_AIM OF THE TASK_
Leave the pictures out and quote every line from the start of the listing to the line with "return Vector((CX +", inclusive.

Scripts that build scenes
--- START ---

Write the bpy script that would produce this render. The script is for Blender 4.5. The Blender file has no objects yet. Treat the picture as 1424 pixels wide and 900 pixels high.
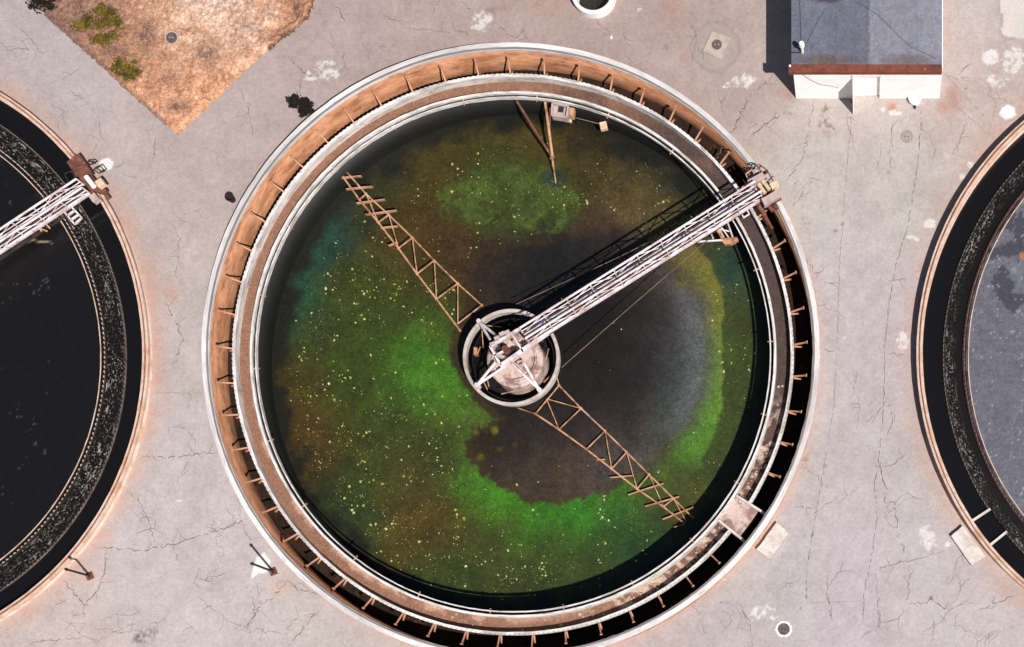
import bpy, math, random
import numpy as np
from mathutils import Vector, Matrix

random.seed(7)
RNG = np.random.default_rng(11)
SC = bpy.context.scene
COL = SC.collection
PXM = 32.0                 # photo pixels per metre on the ground
CAMH = 60.0                # camera height
NX, NY = 1205.0, 1050.0    # plan position of the camera's foot, in survey units
CX, CY = (NX - 712) / PXM, (450 - NY) / PXM

def P(u, v, z=0.0):
    """survey mark (u, v) taken on the photo -> real point at height z"""
    k = (CAMH - z) / CAMH / PXM
    return Vector((CX + (u - NX) * k, CY - (v - NY) * k, z))

def srgb(c):
    c = np.asarray(c, float) / 255.0
    return np.where(c <= 0.04045, c / 12.92, ((c + 0.055) / 1.055) ** 2.4)

ALB = 0.66                 # what a sunlit sRGB value means as base colour
def tone(r, g, b, k=1.0):
    v = srgb((r, g, b)) * ALB * k
    return (float(v[0]), float(v[1]), float(v[2]), 1.0)

# ------------------------------------------------------------------ numpy noise
def vnoise(x, y, seed=0):
    xi = np.floor(x).astype(np.int64); yi = np.floor(y).astype(np.int64)
    xf = x - xi; yf = y - yi
    def h(a, b):
        n = (a * 374761393 + b * 668265263 + seed * 1442695041) & 0xFFFFFFFF
        n = ((n ^ (n >> 13)) * 1274126177) & 0xFFFFFFFF
        n = n ^ (n >> 16)
        return (n & 0xFFFF) / 65535.0
    sx = xf * xf * (3 - 2 * xf); sy = yf * yf * (3 - 2 * yf)
    a = h(xi, yi); b = h(xi + 1, yi); c = h(xi, yi + 1); d = h(xi + 1, yi + 1)
    return (a * (1 - sx) + b * sx) * (1 - sy) + (c * (1 - sx) + d * sx) * sy

def fbm(x, y, octv=4, seed=0, gain=0.5):
    s = 0; a = 1; t = 0
    for o in range(octv):
        s = s + a * vnoise(x * 2 ** o + 17.3 * o, y * 2 ** o - 9.1 * o, seed + o)
        t += a; a *= gain
    return s / t

def sstep(a, b, x):
    t = np.clip((x - a) / (b - a), 0, 1)
    return t * t * (3 - 2 * t)

def poly_sd(u, v, pts):
    """signed distance to a polygon, negative inside"""
    d = np.full(u.shape, 1e9); ins = np.zeros(u.shape, bool)
    n = len(pts)
    for i in range(n):
        x0, y0 = pts[i]; x1, y1 = pts[(i + 1) % n]
        ex, ey = x1 - x0, y1 - y0
        t = np.clip(((u - x0) * ex + (v - y0) * ey) / (ex * ex + ey * ey + 1e-9), 0, 1)
        d = np.minimum(d, (u - x0 - t * ex) ** 2 + (v - y0 - t * ey) ** 2)
        c = ((y0 > v) != (y1 > v))
        with np.errstate(divide='ignore', invalid='ignore'):
            xx = (x1 - x0) * (v - y0) / (y1 - y0 + 1e-12) + x0
        ins ^= c & (u < xx)
    d = np.sqrt(d)
    return np.where(ins, -d, d)

def line_d(u, v, pts):
    d = np.full(u.shape, 1e9)
    for (x0, y0), (x1, y1) in zip(pts[:-1], pts[1:]):
        ex, ey = x1 - x0, y1 - y0
        t = np.clip(((u - x0) * ex + (v - y0) * ey) / (ex * ex + ey * ey + 1e-9), 0, 1)
        d = np.minimum(d, (u - x0 - t * ex) ** 2 + (v - y0 - t * ey) ** 2)
    return np.sqrt(d)

def rbf(u, v, pts, sig):
    num = np.zeros(u.shape + (3,)); den = np.full(u.shape, 1e-9)
    for p in pts:
        x, y, c = p[0], p[1], srgb(p[2])
        s = p[3] if len(p) > 3 else sig
        w = np.exp(-((u - x) ** 2 + (v - y) ** 2) / (2 * s * s)) + 1e-7
        num += w[..., None] * c; den += w
    return num / den[..., None]

# ------------------------------------------------------------------ materials
def new_mat(name):
    m = bpy.data.materials.new(name); m.use_nodes = True
    nt = m.node_tree; b = nt.nodes['Principled BSDF']
    return m, nt, b

def mat(name, base, rough=0.8, layers=(), bump=None, metallic=0.0, attr=None, grain=None, spec=0.5, stretch=None, polar=None):
    """layers: (colour, noise scale, low, high, strength); grain: (scale, amount)"""
    m, nt, b = new_mat(name)
    N, L = nt.nodes, nt.links
    geo = N.new('ShaderNodeTexCoord')
    src = geo.outputs['Object']
    if stretch:
        mp = N.new('ShaderNodeMapping'); mp.inputs['Scale'].default_value = stretch
        L.new(src, mp.inputs['Vector']); src = mp.outputs['Vector']
    if polar:                                  # streaks that run round the middle tank
        c_ = P(716.2, 496.0)
        sb = N.new('ShaderNodeVectorMath'); sb.operation = 'SUBTRACT'; sb.inputs[1].default_value = (c_.x, c_.y, 0); L.new(src, sb.inputs[0])
        sp = N.new('ShaderNodeSeparateXYZ'); L.new(sb.outputs[0], sp.inputs[0])
        at = N.new('ShaderNodeMath'); at.operation = 'ARCTAN2'; L.new(sp.outputs['Y'], at.inputs[0]); L.new(sp.outputs['X'], at.inputs[1])
        fl = N.new('ShaderNodeVectorMath'); fl.operation = 'MULTIPLY'; fl.inputs[1].default_value = (1, 1, 0); L.new(sb.outputs[0], fl.inputs[0])
        ln = N.new('ShaderNodeVectorMath'); ln.operation = 'LENGTH'; L.new(fl.outputs[0], ln.inputs[0])
        cb = N.new('ShaderNodeCombineXYZ'); L.new(at.outputs[0], cb.inputs[0]); L.new(ln.outputs['Value'], cb.inputs[1]); L.new(sp.outputs['Z'], cb.inputs[2])
        mm = N.new('ShaderNodeVectorMath'); mm.operation = 'MULTIPLY'; mm.inputs[1].default_value = (12.5 * polar[0], polar[1], polar[2]); L.new(cb.outputs[0], mm.inputs[0])
        src = mm.outputs[0]
    if attr:
        a = N.new('ShaderNodeAttribute'); a.attribute_name = attr
        cur = a.outputs['Color']
    else:
        r = N.new('ShaderNodeRGB'); r.outputs[0].default_value = base
        cur = r.outputs[0]
    for i, (c, sc, lo, hi, st) in enumerate(layers):
        n = N.new('ShaderNodeTexNoise'); n.inputs['Scale'].default_value = sc
        n.inputs['Detail'].default_value = 5; n.inputs['Roughness'].default_value = 0.65
        mo = N.new('ShaderNodeMapping'); mo.inputs['Location'].default_value = (i * 7.3, i * 3.1, i * 5.7)
        L.new(src, mo.inputs['Vector']); L.new(mo.outputs['Vector'], n.inputs['Vector'])
        mr = N.new('ShaderNodeMapRange'); mr.inputs['From Min'].default_value = lo; mr.inputs['From Max'].default_value = hi
        mr.inputs['To Max'].default_value = st
        L.new(n.outputs['Fac'], mr.inputs['Value'])
        mx = N.new('ShaderNodeMix'); mx.data_type = 'RGBA'
        L.new(mr.outputs['Result'], mx.inputs['Factor']); L.new(cur, mx.inputs['A']); mx.inputs['B'].default_value = c
        cur = mx.outputs['Result']
    if grain:
        for sc, am in grain:
            n = N.new('ShaderNodeTexNoise'); n.inputs['Scale'].default_value = sc; n.inputs['Detail'].default_value = 3
            L.new(src, n.inputs['Vector'])
            mr = N.new('ShaderNodeMapRange'); mr.inputs['From Min'].default_value = 0.25; mr.inputs['From Max'].default_value = 0.75
            mr.inputs['To Min'].default_value = 1 - am; mr.inputs['To Max'].default_value = 1 + am
            L.new(n.outputs['Fac'], mr.inputs['Value'])
            vm = N.new('ShaderNodeVectorMath'); vm.operation = 'SCALE'
            L.new(cur, vm.inputs[0]); L.new(mr.outputs['Result'], vm.inputs['Scale'])
            cur = vm.outputs['Vector']
    L.new(cur, b.inputs['Base Color'])
    b.inputs['Roughness'].default_value = rough
    b.inputs['Metallic'].default_value = metallic
    b.inputs['Specular IOR Level'].default_value = spec
    if bump:
        n = N.new('ShaderNodeTexNoise'); n.inputs['Scale'].default_value = bump[0]; n.inputs['Detail'].default_value = 4
        L.new(src, n.inputs['Vector'])
        bp = N.new('ShaderNodeBump'); bp.inputs['Strength'].default_value = bump[1]; bp.inputs['Distance'].default_value = bump[2]
        L.new(n.outputs['Fac'], bp.inputs['Height']); L.new(bp.outputs['Normal'], b.inputs['Normal'])
    return m

M = {}
M['ground'] = mat('worn_pavement', (0.4,) * 3 + (1,), 0.92, attr='tint', grain=[(17, 0.13), (6, 0.08), (0.5, 0.04)], bump=(14, 0.5, 0.02), spec=0.2)
M['crack'] = mat('crack_dirt', tone(134, 116, 110), 0.95, [(tone(96, 82, 78), 1.2, 0.45, 0.65, 1.0)], spec=0.1)
M['dirt'] = mat('dry_soil', (0.4,) * 3 + (1,), 0.95, attr='tint', grain=[(16, 0.45), (6, 0.3), (2.5, 0.15)], bump=(9, 0.8, 0.05), spec=0.1)
M['straw'] = mat('dry_grass', tone(222, 172, 136), 0.9, [(tone(165, 120, 92), 0.8, 0.4, 0.6, 0.8)], spec=0.1)
M['white'] = mat('weathered_white_paint', tone(232, 226, 222, 1.25), 0.75, [(tone(190, 178, 170), 1.6, 0.46, 0.62, 0.8), (tone(140, 122, 110), 5, 0.54, 0.68, 0.75)], grain=[(12, 0.12)], polar=(.45, 2.2, 2))
M['cap'] = mat('pale_rim_concrete', tone(226, 221, 220, 1.3), 0.8, [(tone(204, 196, 194), 0.7, 0.42, 0.62, 0.8), (tone(150, 138, 132), 5, 0.54, 0.72, 0.65)], grain=[(12, 0.12)], polar=(.30, 2.2, 2))
M['capline'] = mat('grey_rim_line', tone(150, 140, 136), 0.85, [(tone(120, 112, 108), 3, 0.45, 0.65, 0.7)], polar=(.4, 2, 2))
M['capwarm'] = mat('rust_tinted_rim_concrete', tone(234, 206, 186), 0.8, [(tone(206, 156, 124), 2.0, 0.45, 0.65, 0.8), (tone(245, 232, 222), 1.2, 0.5, 0.7, 0.7)], grain=[(12, 0.1)])
M['rail'] = mat('rusty_rail', tone(150, 84, 60), 0.7, [(tone(205, 140, 110), 4, 0.45, 0.65, 0.8)], grain=[(10, 0.2)])
M['rustwall'] = mat('rust_stained_wall', tone(214, 154, 116, 1.1), 0.9, [(tone(166, 108, 76), 0.9, 0.42, 0.62, 0.85), (tone(112, 78, 58), 2.4, 0.52, 0.72, 0.8), (tone(226, 190, 166), 1.7, 0.56, 0.72, 0.7)], grain=[(8, 0.15)], bump=(6, 0.5, 0.03), spec=0.2, polar=(.6, 1.2, 1.5))
M['rustfloor'] = mat('shade_darkened_rust_floor', tone(58, 42, 34), 0.95, [(tone(34, 28, 25), 1.3, 0.42, 0.62, 0.85), (tone(120, 84, 64), 2.2, 0.60, 0.72, 0.7)], grain=[(7, 0.25)], bump=(5, 0.7, 0.05), spec=0.1)  # rusty channel floor, colour darkened to carry the outer wall's shade
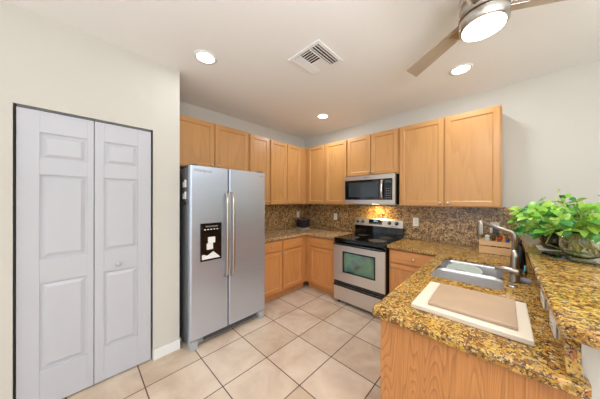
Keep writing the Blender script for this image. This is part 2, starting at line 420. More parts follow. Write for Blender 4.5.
# ------------------------------------------------------------------ cabinet kit (local: x across, front faces -Y, wall at y=0)
def add_door(parent, x0, x1, z0, z1, yf, mats, knob=None, drawer=False, th=0.02, sw=0.05):
    b = B()
    if drawer:
        bx(b, x0, x1, yf, yf+th, z0, z1, 1)
        o = obj('drawer_front', b, mats, parent, 0.004, seg=3)
    else:
        bx(b, x0, x0+sw, yf, yf+th, z0, z1, 0); bx(b, x1-sw, x1, yf, yf+th, z0, z1, 0)
        bx(b, x0+sw, x1-sw, yf, yf+th, z0, z0+sw, 1); bx(b, x0+sw, x1-sw, yf, yf+th, z1-sw, z1, 1)
        s = 0.009; d = 0.010
        O = [(x0+sw, z0+sw), (x1-sw, z0+sw), (x1-sw, z1-sw), (x0+sw, z1-sw)]
        I = [(x0+sw+s, z0+sw+s), (x1-sw-s, z0+sw+s), (x1-sw-s, z1-sw-s), (x0+sw+s, z1-sw-s)]
        vo = [b.verts.new((x, yf+0.003, z)) for x, z in O]; vi = [b.verts.new((x, yf+d, z)) for x, z in I]
        for i in range(4): b.faces.new((vo[i], vo[(i+1) % 4], vi[(i+1) % 4], vi[i])).material_index = 0
        b.faces.new(vi).material_index = 0
        bx(b, x0+sw-0.005, x1-sw+0.005, yf+d+0.001, yf+th-0.002, z0+sw-0.005, z1-sw+0.005, 0)
        o = obj('cabinet_door', b, mats, parent, 0.002)
    if knob:
        b = B(); lathe(b, (knob[0], yf, knob[1]), [(0.005, -0.001), (0.005, 0.012), (0.011, 0.017), (0.0145, 0.022), (0.013, 0.028), (0.005, 0.031)], 16, axis='-Y')
        obj('knob', b, M_nickel, o)
    return o
UM = [M_oak, M_oakh]; LM = [M_oak_low, M_oak_lowh]
def upper(label, loc, rz, x0, x1, z0, z1, doors, depth=0.305, filler=None):
    t = thing('upper_cabinet', label, 'cabinet', (loc[0], loc[1], z0), rz)
    b = B(); bx(b, x0, x1, -depth, -0.001, 0, z1-z0, 0)
    obj('body', b, UM, t, 0.002)
    for (a, c_, kx) in doors:
        add_door(t, a, c_, 0.012, z1-z0-0.014, -depth-0.0205, UM, knob=(kx, 0.045) if kx is not None else None)
    return t
ZU = 1.372; ZT = 2.40
# left wall: local x -> world y (rz=+90deg maps local -Y to world +X)
R90 = PI/2
upper('wide short oak upper cabinet directly above the fridge', (0.001, 0), R90, -2.525, -1.527, 1.83, ZT+0.02, [(-2.505, -2.03, -2.062), (-2.015, -1.54, -1.983)])
upper('narrow single-door oak upper cabinet just right of the fridge top', (0.001, 0), R90, -1.525, -1.142, ZU, ZT+0.012, [(-1.50, -1.16, -1.19)])
upper('two-door oak upper cabinet on left wall next to the corner', (0.001, 0), R90, -1.14, -0.002, ZU, ZT+0.005, [(-1.122, -0.778, -0.806), (-0.768, -0.430, -0.74)])
upper('two-door oak upper cabinet on the back wall between corner and microwave', (0, 0), 0, 0.3075, 1.198, ZU, ZT, [(0.385, 0.765, 0.737), (0.775, 1.185, 0.803)])
upper('short two-door oak upper cabinet directly above the microwave', (0, 0), 0, 1.20, 1.968, 1.80, ZT, [(1.212, 1.582, 1.555), (1.592, 1.956, 1.619)])
upper('large two-door oak upper cabinet at the right end above the sink corner', (0, 0), 0, 1.97, 2.945, ZU, ZT, [(1.984, 2.46, 2.428), (2.475, 2.93, 2.507)])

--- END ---

_SOLUTION TO THIS PROBLEM_
Write the bpy script that would produce this render. The script is for Blender 4.5. The Blender file has no objects yet. Treat the picture as 1424 pixels wide and 900 pixels high.
import bpy, math, random
import numpy as np
from mathutils import Vector, Matrix

random.seed(7)
RNG = np.random.default_rng(11)
SC = bpy.context.scene
COL = SC.collection
PXM = 32.0                 # photo pixels per metre on the ground
CAMH = 60.0                # camera height
NX, NY = 1205.0, 1050.0    # plan position of the camera's foot, in survey units
CX, CY = (NX - 712) / PXM, (450 - NY) / PXM

def P(u, v, z=0.0):
    """survey mark (u, v) taken on the photo -> real point at height z"""
    k = (CAMH - z) / CAMH / PXM
    return Vector((CX + (u - NX) * k, CY - (v - NY) * k, z))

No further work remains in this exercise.